Telford, a little more than 200 years ago.” In 1818, the Institution of Civil Engineers was founded in London and in 1820, Telford became its first president. The institution received a Royal Charter in 1828, formally recognising civil engineering as a profession. The charter defined civil engineering thus:

“The art of directing the great sources of power in nature for the use and convenience of man, as the means of production and of traffic in states, both for external and internal trade; as applied in the construction of roads, bridges, aqueducts, canals, river navigation and docks for internal intercourse and exchange and in the construction of ports, harbours, moles, breakwaters and lighthouses and in the art of navigation by artificial power for the purposes of commerce, and in the construction and application of machinery, and in the drainage of cities and towns.”

So basically, everything we consider necessary for modern life.

Roman roads were a marvel of ancient engineering and spanned more than 400 000km through the Roman Empire. They were mainly constructed using layers of crushed stone, mortar, sand and paver stones. The paver stones were laid at a certain angle in order to drain off water, so that the roads wouldn’t be damaged by floods and other environmental hazards. Many Roman roads and routes have survived to the present day.

The influence of commerce on engineering decisions still holds today. It’s one of the most important aspects of planning a new SANRAL interchange, bridge or road, or indeed the upgrading of any of these. One example is the massive Mount Edgecombe Interchange on the N2. Because of the expansion of the nearby uMhlanga and La Lucia Ridge areas, the existing interchange had been operating at full capacity, which caused huge traffic delays, disrupting business and private lives. Who wants to sit in choking traffic every day?

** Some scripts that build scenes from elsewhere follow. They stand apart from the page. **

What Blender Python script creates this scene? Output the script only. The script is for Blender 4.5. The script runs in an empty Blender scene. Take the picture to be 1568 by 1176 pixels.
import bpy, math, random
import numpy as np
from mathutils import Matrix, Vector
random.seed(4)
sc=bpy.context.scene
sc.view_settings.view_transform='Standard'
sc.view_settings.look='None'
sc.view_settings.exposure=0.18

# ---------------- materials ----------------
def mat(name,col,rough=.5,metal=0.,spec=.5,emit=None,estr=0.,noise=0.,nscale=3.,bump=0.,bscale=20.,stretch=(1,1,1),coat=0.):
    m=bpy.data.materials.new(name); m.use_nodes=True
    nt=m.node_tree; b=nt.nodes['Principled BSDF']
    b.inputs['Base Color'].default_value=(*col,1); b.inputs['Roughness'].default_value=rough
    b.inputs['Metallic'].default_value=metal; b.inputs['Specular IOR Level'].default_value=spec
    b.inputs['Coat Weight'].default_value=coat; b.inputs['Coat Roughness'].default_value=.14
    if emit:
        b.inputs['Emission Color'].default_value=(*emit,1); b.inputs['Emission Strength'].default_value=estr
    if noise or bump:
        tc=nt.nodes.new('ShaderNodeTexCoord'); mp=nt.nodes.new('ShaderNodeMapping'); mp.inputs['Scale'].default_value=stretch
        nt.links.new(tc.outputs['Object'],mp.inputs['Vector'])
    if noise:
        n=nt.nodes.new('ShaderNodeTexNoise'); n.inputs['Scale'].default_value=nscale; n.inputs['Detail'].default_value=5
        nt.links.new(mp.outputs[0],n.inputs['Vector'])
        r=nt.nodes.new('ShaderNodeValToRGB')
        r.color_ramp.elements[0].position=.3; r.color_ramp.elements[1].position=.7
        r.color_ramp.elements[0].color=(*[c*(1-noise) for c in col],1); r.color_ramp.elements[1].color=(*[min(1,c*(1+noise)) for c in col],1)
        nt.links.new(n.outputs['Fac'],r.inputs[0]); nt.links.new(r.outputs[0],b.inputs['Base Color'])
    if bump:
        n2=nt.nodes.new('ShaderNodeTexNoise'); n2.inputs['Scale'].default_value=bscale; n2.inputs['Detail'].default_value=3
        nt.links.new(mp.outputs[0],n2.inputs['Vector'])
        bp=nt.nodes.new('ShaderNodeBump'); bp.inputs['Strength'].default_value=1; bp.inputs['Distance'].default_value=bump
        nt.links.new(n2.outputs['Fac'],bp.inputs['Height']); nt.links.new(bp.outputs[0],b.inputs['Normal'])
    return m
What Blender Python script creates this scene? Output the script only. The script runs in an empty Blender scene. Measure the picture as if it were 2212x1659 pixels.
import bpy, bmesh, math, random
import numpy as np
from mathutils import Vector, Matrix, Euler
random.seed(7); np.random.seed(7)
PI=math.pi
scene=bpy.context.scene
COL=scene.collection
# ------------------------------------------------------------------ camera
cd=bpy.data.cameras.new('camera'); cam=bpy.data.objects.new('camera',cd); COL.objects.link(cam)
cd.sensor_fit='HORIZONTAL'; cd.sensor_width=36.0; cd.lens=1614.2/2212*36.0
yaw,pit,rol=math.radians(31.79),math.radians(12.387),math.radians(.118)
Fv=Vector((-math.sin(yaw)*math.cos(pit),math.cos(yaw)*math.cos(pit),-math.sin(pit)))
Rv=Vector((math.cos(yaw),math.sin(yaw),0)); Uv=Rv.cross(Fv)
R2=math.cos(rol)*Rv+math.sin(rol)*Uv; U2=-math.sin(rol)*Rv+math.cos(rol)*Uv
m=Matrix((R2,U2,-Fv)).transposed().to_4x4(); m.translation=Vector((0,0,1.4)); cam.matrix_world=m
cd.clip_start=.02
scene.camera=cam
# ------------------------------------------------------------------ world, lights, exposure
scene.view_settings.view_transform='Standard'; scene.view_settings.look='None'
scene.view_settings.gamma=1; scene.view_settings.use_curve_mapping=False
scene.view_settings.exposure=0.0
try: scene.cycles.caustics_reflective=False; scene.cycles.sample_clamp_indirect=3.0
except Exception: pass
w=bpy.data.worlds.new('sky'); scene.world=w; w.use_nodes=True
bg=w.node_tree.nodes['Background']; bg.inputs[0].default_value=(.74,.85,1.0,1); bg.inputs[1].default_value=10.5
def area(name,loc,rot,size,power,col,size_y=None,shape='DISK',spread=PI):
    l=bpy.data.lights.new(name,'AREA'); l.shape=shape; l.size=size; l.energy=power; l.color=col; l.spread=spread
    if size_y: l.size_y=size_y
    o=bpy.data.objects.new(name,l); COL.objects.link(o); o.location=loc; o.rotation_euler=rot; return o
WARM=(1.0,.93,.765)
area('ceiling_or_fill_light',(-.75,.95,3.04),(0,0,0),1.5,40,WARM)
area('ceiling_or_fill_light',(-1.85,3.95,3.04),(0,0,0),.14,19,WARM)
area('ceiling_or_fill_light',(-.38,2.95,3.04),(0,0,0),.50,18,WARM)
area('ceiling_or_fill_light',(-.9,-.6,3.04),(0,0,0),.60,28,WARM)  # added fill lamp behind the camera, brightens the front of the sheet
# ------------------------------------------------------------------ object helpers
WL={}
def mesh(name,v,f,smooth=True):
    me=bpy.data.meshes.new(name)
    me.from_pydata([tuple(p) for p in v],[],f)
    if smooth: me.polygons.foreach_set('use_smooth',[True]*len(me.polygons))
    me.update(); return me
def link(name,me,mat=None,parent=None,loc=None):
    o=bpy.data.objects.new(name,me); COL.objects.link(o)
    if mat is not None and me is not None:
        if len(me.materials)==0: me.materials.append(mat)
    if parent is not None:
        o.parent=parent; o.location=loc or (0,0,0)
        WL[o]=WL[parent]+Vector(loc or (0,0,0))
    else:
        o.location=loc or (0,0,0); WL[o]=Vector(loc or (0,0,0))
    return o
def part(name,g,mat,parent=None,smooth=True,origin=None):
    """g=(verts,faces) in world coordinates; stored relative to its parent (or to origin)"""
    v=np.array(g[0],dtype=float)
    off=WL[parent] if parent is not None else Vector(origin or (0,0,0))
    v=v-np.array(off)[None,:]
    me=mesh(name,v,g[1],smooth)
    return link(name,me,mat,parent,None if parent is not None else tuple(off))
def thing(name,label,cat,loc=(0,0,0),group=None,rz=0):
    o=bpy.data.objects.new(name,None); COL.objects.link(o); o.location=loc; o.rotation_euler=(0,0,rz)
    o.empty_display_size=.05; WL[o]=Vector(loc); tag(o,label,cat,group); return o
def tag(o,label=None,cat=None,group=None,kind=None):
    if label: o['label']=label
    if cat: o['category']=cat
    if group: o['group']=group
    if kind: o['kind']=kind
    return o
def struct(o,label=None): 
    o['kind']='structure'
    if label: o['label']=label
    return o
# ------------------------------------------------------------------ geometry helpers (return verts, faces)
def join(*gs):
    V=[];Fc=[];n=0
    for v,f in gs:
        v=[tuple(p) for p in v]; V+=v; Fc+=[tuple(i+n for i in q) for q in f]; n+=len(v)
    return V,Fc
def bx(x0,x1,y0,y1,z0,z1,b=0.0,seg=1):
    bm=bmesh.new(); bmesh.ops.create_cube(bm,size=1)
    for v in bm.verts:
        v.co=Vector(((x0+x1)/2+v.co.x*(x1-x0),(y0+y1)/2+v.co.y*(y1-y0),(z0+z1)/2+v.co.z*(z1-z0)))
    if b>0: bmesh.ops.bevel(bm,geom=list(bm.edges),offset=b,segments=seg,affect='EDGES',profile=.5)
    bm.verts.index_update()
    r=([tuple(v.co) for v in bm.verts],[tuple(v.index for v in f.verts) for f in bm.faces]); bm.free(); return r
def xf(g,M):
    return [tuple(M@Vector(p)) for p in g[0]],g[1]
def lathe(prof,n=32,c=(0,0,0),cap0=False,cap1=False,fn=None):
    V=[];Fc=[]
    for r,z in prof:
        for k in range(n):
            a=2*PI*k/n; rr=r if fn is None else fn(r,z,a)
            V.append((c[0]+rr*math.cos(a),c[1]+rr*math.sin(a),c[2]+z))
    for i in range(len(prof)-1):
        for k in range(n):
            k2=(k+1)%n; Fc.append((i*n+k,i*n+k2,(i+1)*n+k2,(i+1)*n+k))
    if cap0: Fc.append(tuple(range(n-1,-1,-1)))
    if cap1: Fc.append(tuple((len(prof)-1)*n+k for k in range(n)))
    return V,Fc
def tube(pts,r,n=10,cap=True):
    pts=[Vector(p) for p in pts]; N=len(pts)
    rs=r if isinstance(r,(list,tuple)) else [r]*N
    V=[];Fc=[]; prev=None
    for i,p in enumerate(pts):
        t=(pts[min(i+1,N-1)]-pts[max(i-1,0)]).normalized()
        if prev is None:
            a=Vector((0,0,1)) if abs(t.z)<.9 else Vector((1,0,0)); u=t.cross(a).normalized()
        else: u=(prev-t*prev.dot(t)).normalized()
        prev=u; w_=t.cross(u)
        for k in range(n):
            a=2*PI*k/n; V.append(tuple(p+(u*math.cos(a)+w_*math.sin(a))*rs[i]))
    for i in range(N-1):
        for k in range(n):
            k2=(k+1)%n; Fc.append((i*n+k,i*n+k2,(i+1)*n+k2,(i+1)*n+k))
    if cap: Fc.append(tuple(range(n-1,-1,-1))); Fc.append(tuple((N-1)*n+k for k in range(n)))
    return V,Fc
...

The upgraded interchange will be both visually impressive and relieve congestion. It is a four-level interchange with two lanes on each of the major movements. It includes directional ramps that will negate the need for controlled signals, while ensuring the free flow of traffic in all directions. And a new pedestrian bridge over the N2 will connect to the new footways, enhancing pedestrian safety as well.

Not all roads have consistent traffic

flows throughout the year and, beyond economic concerns, have to be upgraded to ensure the safety and comfort of motorists. This was the driving force behind the (now completed) upgrade of the interchange near the Zion Christian Church in Moria, Limpopo. Easter pilgrimages to Moria are going to be so much easier. Not just for the hundreds of thousands of congregants who flock there every year, but also regular road users who can now avoid the traffic build-up and partial blockages on the R71 caused by the annual pilgrimage.

The new interchange has solved this periodic problem, just as good civil engineering has improved the lives of humans throughout history.